You have pretty much nailed it already. The jumbo is larger and has a better temperament. They aren't nearly as flighty as the standard ring-neck. In fact, mine will eat from my hand. The jumbo hens I have lay much more eggs than the standard hen, at least mine did.  During the mating season, that tame jumbo will  become a viscous monster. They will literally chase a hen down just to mate with her and chase them repeatedly. If you have 2 males expect one to die and keep them away from any other pheasant as well during mating season.
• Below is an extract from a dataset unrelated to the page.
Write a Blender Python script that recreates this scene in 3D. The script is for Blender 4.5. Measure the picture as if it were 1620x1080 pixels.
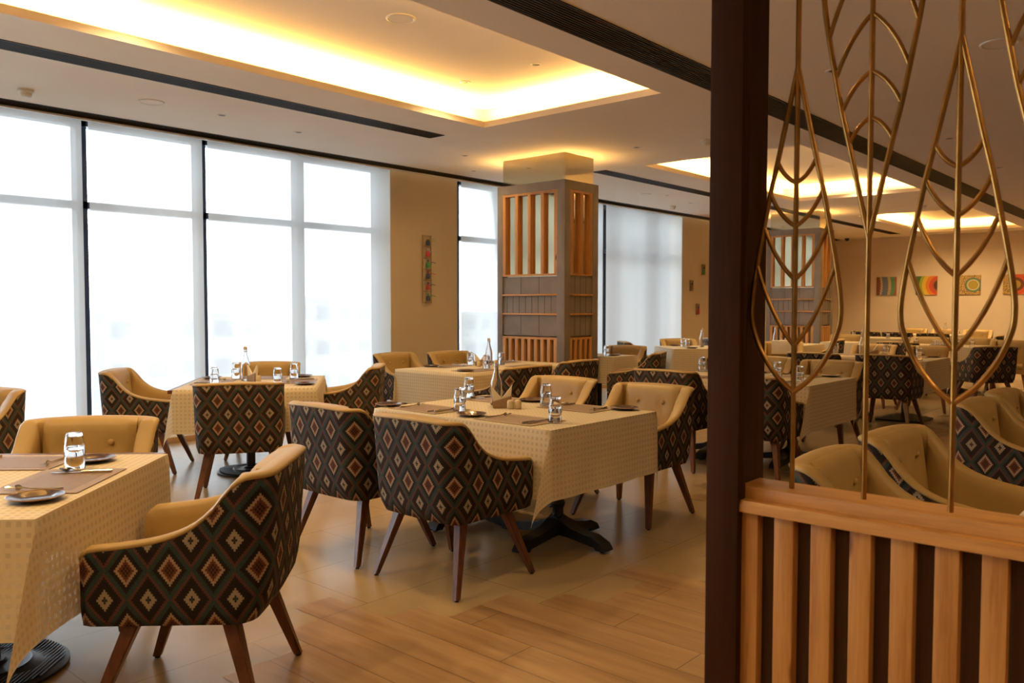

I would have NO less than 6 hens per male or he will terrorize your hens especially if they are in a small space. Some people will suggest 10:1 ratio for the ring-neck & that might be spot on. The section I have for mine is 16'W X 40'L and I only have 4 birds now. I let them roam together for now with no problems but I will have to separate the males soon. With a healthy diet one of my hens laid 60 eggs one year, so if you have 10 hens during the mating season you may get 600 eggs or so.

post #3 of 11
Thread Starter 

Drats.

Thank you for the information. The individual from whom I purchased these birds said he would not keep them in any less than trios due to fertility. That didn't quite sound right since standards were recommended at a 1:8-1:10 ratio. He did warn me that the males would have to be kept separated or said I should clip the wing of the alpha male and provide high perches that the omega can't get to - that way he could escape harrassment. He also suggested that so that the hens would have a place to flee to in case the males were a little too romantic.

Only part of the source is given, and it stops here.